Carla Gordon echoed the desire of Brown and Jaime Stacy, who mentors young women through the group Strong Women Achieving Greatness in the district, that the instruction taking place in the optional 11th grade history course be extended through other areas of the curriculum.

“Our hope and goal is that all history courses become all-integrated,” Carla Gordon said, adding that she’d prefer the inclusive instruction occur in even earlier grades.

Stacy, who said she’d encountered some students who didn’t recognize prominent Black leaders including Harriet Tubman, said that while she appreciated the class being offered, allowing students to opt in to the course could create further division among peers.

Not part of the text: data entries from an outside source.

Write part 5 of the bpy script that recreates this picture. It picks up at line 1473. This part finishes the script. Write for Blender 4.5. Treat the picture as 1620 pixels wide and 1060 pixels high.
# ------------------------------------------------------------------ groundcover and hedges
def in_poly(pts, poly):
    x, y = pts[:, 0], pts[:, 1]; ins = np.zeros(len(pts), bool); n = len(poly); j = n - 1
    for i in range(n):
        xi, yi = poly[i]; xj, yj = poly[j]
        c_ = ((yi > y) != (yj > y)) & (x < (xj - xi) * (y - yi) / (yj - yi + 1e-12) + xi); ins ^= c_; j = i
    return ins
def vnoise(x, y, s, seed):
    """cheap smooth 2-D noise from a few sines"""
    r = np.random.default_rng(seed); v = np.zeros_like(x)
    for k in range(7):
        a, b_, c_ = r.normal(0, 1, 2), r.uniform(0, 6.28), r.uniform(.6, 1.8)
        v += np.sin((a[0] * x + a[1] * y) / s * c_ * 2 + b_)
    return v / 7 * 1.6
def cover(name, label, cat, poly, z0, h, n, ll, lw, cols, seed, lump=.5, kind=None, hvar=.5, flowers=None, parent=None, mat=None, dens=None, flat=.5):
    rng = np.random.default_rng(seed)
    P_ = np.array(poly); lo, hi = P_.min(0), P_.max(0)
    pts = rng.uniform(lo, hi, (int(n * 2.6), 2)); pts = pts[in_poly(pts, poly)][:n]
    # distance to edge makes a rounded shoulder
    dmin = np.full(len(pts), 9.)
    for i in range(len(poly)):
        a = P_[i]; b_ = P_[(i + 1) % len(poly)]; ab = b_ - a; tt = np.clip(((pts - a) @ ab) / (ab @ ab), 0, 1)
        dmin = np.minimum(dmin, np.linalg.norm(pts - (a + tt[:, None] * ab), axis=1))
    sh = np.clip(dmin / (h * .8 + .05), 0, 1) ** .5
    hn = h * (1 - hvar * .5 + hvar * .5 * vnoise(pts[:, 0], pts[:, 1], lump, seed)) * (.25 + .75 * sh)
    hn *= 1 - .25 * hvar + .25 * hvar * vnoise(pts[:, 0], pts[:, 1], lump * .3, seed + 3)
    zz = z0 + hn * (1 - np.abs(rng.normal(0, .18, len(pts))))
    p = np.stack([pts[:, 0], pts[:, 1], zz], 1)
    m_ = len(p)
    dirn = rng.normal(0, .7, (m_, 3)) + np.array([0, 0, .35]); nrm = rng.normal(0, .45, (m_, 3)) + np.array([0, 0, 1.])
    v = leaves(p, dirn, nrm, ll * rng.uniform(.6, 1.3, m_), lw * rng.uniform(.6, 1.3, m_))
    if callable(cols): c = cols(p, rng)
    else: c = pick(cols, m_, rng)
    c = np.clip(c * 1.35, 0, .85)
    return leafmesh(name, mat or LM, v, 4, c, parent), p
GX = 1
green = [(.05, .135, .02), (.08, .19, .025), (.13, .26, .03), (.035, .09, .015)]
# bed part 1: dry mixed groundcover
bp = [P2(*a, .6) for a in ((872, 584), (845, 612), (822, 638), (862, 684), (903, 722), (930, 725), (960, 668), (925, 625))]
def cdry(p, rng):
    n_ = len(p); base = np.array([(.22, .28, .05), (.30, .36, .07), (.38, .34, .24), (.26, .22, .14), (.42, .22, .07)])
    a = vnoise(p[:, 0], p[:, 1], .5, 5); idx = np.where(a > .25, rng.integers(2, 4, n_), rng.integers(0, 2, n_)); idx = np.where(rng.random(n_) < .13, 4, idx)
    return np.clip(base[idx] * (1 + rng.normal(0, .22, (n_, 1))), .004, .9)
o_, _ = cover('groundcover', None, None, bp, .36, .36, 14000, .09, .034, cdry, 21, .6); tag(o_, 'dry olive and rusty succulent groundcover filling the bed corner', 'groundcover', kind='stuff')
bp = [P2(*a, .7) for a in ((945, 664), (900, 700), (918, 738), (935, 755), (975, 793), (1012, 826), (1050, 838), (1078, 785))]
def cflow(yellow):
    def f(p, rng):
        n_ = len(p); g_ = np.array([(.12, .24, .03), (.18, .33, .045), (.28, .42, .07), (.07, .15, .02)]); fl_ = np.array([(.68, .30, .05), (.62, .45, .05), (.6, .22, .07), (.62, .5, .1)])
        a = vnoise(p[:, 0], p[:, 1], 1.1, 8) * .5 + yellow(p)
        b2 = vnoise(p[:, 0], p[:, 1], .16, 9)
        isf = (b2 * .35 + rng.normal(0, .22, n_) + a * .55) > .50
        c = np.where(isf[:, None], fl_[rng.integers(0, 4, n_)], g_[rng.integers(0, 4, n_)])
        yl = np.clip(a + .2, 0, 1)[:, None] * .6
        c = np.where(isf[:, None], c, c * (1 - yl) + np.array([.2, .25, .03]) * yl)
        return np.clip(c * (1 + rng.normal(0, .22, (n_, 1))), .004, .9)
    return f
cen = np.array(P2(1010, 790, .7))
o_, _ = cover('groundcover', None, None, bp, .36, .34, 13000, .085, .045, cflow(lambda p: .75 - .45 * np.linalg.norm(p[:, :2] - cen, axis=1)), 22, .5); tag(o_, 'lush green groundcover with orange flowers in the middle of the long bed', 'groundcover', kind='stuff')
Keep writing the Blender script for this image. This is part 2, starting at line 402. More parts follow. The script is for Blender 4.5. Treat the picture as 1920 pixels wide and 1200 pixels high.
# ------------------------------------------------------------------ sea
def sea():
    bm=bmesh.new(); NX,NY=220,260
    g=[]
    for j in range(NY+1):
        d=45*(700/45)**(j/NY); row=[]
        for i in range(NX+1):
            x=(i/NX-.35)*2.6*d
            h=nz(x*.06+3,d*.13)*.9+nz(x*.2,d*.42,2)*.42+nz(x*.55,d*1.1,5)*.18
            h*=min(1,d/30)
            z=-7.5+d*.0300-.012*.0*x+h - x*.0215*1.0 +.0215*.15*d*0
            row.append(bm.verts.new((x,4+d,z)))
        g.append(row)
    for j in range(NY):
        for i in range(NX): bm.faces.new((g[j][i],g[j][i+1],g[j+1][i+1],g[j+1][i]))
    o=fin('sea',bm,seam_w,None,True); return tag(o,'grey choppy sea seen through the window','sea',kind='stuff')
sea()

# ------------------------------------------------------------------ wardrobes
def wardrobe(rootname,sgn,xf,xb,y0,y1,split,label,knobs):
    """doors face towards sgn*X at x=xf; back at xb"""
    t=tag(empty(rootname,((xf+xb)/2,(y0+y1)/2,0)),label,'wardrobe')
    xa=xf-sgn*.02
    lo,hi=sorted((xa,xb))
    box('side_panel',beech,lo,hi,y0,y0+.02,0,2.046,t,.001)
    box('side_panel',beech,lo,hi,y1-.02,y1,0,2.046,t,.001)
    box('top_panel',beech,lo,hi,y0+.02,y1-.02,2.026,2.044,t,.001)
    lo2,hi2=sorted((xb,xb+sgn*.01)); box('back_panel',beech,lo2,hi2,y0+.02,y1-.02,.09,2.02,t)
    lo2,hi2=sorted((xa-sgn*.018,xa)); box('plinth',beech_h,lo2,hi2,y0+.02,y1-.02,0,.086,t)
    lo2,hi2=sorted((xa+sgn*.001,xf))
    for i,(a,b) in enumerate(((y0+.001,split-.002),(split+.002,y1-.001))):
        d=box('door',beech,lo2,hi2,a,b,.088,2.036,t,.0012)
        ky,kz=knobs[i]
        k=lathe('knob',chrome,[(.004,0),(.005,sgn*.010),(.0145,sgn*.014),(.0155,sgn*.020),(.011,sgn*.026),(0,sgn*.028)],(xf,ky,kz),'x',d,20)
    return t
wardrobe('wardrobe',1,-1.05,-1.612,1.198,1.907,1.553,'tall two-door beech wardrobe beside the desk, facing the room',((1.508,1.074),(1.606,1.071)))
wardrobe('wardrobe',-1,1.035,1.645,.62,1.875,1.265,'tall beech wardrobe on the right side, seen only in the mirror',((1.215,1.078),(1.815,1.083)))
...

“They’re going to have a different language,” Stacy said of students who choose to take the American Perspectives course. “Their language will be different in regards to American history.”

School Board Member Mike Wiser raised the question of incorporating the curriculum into other areas of instruction in the district prior to their unanimous vote to adopt it.

“When are we going to be able to make sure the regular curriculum also reflects most of these additional stories?” Wiser asked.

Bybee said the supplemental approach was taken so that the curriculum could be adopted quickly. It’ll cost about $15,000 the first year to provide the course in high schools.

“We’re looking at all of our curriculum, particularly English and history, as the first places to start where we’re building in supplemental options across the span,” she said.

Nakamura said students were surprised the district listened and responded to their concerns about history courses so quickly. A graduating senior in the Shades club looked at the curriculum this spring and burst into tears, Nakamura said, telling educators it was the first time she’d seen herself in history materials being prepared by the district.

For sophomore Savannah Gordon, it’s the first step toward a more inclusive community.

“What we need to focus on is schools, because that’s where it starts,” she said. “I think it’ll help society overall.”